La Divina Somiglianza di Francesco

Settanta opere di Francesco Astiaso Garcia presso la Galleria Ipsar in via dei Portoghesi a Roma. Una mostra che verrà aperta al pubblico gratuitamente dall’8 al 31 maggio
MOSTRE

Entrare lungo le stanze  antiche del centro di Roma, scendere nel sotterraneo sotto le volte. Farsi accompagnare da lui, Francesco Astiaso Garcia, trentenne pittore italo-spagnolo, è fare una esperienza comune di contemplazione. Le 70 opere che si allineano nella Galleria IPSAR in via dei Portoghesi – che verrà aperta al pubblico gratuitamente dall’8 al 31 maggio – offrono la possibilità di immergersi in quella ricerca della Bellezza che ogni artista, e Francesco lo è sino in fondo, è chiamato a fare e a condividere.

Ma la Bellezza vera si presenta a noi velata, e occorre svelarne le sembianze attraverso un percorso che, prima di essere fisico, è spirituale. Non per nulla le figure dipinte da Francesco sono avvolte  come da una nebbia sottile che quasi le dissolve in ombre delicatissime, in colori sfumati dove l’ombra è sempre chiara e rivelatrice di una luce nascosta. In un certo senso quest’arte ricorda Leonardo e infatti una grande “rivisitazione” della sua Sant’Anna Metterza appare da subito all’ingresso della prima sala dell’esposizione, per ritornare poi in sottili variazioni in alcune opere successive.

Sfilano volti di uomini e di donne, che parlano d’amore e di dolore, di vento e di pioggia, di sole e di notte, d’infanzia, di giovinezza, di acqua e di cielo.

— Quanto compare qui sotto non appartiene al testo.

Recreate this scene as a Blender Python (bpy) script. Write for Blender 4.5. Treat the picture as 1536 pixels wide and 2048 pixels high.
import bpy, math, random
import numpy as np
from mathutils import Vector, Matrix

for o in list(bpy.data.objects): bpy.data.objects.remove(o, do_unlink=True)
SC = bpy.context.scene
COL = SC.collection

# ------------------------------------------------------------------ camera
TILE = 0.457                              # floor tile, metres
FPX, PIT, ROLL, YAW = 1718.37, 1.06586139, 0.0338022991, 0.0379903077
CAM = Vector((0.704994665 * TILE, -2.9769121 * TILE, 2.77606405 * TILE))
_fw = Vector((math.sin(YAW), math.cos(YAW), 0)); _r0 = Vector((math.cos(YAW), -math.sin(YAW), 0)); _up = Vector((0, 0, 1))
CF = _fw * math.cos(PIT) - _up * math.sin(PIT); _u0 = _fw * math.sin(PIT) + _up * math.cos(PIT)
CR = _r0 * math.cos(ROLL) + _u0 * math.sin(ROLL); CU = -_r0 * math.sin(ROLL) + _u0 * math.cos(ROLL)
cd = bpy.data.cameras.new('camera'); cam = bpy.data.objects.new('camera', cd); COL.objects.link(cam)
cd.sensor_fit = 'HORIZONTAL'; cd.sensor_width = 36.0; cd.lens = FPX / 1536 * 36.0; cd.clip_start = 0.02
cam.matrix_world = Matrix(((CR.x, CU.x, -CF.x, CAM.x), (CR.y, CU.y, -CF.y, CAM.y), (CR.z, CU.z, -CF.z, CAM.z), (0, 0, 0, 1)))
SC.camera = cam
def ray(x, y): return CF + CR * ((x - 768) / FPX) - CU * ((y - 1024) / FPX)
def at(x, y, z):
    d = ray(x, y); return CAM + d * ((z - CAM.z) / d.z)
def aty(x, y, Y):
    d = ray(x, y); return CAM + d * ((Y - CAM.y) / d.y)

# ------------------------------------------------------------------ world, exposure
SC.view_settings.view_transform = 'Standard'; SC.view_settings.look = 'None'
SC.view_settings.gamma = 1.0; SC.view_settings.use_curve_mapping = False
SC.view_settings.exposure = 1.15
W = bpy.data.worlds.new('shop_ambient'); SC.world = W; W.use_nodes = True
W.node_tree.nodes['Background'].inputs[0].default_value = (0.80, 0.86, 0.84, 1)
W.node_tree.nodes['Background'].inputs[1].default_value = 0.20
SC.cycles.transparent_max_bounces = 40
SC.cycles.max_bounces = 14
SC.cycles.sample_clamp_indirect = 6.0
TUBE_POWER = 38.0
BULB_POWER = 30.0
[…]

È la creazione a venire esplorata da un pennello di cera che liquefà il colore, lo scioglie così che a noi si apre un “velo” e ci costringe al silenzio e all’ascolto. L’arte di Francesco non aggredisce, ama coprirsi di mistero perché la Bellezza è mistero che attende di essere svelato. Ogni opera infatti sembra dirci: Svelami! In noi che guardiamo, ascoltiamo e taciamo, nasce con lentezza un sentimento nuovo: si avverte che tutto ciò che è dentro queste opere rimanda a qualcosa di più grande ed infinito, cui in qualche modo è “simile”. Anzi, di esso è una “voce” e una “luce”.

Questa è una Bellezza primaverile dell’anima che tende al divino, a Dio. Infatti, l’ultimo brano alla fine del percorso è una testa del Cristo, ma coperta da velature così impercettibili che occorre porsi lontano dall’opera, stare in silenzio, lasciare che gli occhi – e il cuore e la mente – scoprano “oltre il velame”, come direbbe Dante, la sublime Poesia di quel Volto. Velo dopo velo appare il colore rugiadoso che apre la porta della Bellezza. Umile, di un dolore amante, e piena di dolcissima armonia.

La fonte della Bellezza è dunque nel Volto dei Volti? Esso si rispecchia poi nei mille volti dell’umanità, nelle voci della natura che il pennello di Francesco capta con sensibilità acutissima in quella che  è la loro intima componente, la Vita divina.

Ma per raggiungere tutto ciò è necessario uno sguardo d’amore.

Così si rivela a noi il segreto della poesia pittorica di Francesco: è solo, ed esclusivamente l’amore. Mai abbastanza cercato, mai abbastanza trovato, sempre amato come luce.